On board were only two of the seven crew members:

Sergeant (Pilot), Gordon Watson, RAF, 1383608.


Flight Sergeant (Air Gnr.) Thomas Deuel Scarff, RCAF, R/95040.

In the 15 minutes that the damaged plane has circled above Muiden, the Ijsselmeer and Muiderberg, looking for a suitable place for an emergency landing, five of the seven crew members have jumped out of the aircraft with their parachute. The risk of getting killed in the emergency landing was considered to be greater than the dangers of a jump in the dark.

It was a very dark night, with a moderate southeast wind and drizzle. The five men faced their death, because the next day, on Sunday morning 2 May, the body of Flying Officer (Nav.) Arthur Edward Parsons, RCAF, J/11636 was found in thewater at the dike, near what is now called the Ballasthaven.



Parsons had drowned in the cold Ijsselmeer. He was buried on Monday, May 3 at 8 o'clock in the evening, next to Watson and Scarff, who had been found dead near the wreck of the bomber.

The emergency landing had failed; the plane exploded and caught fire. They had already been buried the same day, on the 1st of May, at eight o'clock in the evening.

On 3 May, the corpses of three crewmembers also washed ashore: That of Sergeant L. Hannam RAF, 1383305, gunner in the front machine gun dome.

Sergeant (Flt. Engr.) Ian Douglas Crawford, RAF, 634710.

Sergeant (Air Gnr.) Raymond Shepherd, RAF, 929961, gunner in the tail turret. They were also found along the Ijsselmeerdijk and buried at the General Cemetery in the Muider forest the next day, 4 May, in the evening at 8 o'clock, under curfew. Their graves were numbered from 80 to 85.

One crew member was still missing: The sergeant telegrafist W.R. Louth. He was never found and officially still missing. As the only crew member of this Halifax he was married. His family remained in uncertainty in England.

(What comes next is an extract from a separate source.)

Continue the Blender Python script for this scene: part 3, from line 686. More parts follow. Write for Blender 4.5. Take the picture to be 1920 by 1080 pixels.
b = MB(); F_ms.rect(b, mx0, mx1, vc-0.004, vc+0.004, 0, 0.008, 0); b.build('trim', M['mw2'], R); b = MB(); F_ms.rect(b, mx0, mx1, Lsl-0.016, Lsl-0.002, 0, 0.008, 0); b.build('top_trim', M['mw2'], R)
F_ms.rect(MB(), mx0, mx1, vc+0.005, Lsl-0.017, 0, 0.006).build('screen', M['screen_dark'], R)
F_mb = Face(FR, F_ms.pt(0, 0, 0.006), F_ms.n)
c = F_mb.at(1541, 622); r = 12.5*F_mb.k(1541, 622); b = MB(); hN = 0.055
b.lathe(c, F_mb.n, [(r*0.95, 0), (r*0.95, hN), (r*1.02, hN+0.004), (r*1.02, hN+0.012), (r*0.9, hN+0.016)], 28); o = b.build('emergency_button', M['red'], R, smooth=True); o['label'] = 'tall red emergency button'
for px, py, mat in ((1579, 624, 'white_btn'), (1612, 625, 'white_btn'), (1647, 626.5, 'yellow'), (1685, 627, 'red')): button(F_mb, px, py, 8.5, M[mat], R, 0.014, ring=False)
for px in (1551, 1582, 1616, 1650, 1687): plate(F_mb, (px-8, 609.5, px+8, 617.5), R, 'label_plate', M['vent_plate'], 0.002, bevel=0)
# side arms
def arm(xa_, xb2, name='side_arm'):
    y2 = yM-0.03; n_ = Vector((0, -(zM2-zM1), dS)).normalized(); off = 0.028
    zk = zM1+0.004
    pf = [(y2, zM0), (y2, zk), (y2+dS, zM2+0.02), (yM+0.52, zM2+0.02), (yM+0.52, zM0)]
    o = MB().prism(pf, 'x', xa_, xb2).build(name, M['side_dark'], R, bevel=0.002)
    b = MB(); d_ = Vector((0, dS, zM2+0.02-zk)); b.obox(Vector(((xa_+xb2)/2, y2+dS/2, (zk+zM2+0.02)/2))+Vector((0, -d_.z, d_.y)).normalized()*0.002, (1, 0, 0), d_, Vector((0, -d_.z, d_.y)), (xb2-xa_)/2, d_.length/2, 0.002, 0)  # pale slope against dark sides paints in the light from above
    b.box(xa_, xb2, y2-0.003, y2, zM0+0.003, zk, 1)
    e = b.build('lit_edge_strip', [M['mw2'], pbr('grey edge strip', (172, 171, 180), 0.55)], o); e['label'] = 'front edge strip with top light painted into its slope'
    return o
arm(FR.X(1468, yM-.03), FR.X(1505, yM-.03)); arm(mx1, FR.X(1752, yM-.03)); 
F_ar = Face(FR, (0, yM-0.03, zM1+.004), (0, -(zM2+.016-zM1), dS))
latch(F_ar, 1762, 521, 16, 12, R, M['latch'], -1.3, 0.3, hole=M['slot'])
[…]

The graves were adopted by the municipality of Muiden and after the war the British government provided white gravestones. Every year on May 4 at 8 o'clock in the evening the commemoration of the dead in Muiden takes place at the graves of these 6 men. The wreck of the Halifax was recovered by the Germans during the war. With various trucks, the scrap was removed for reuse in the war industry.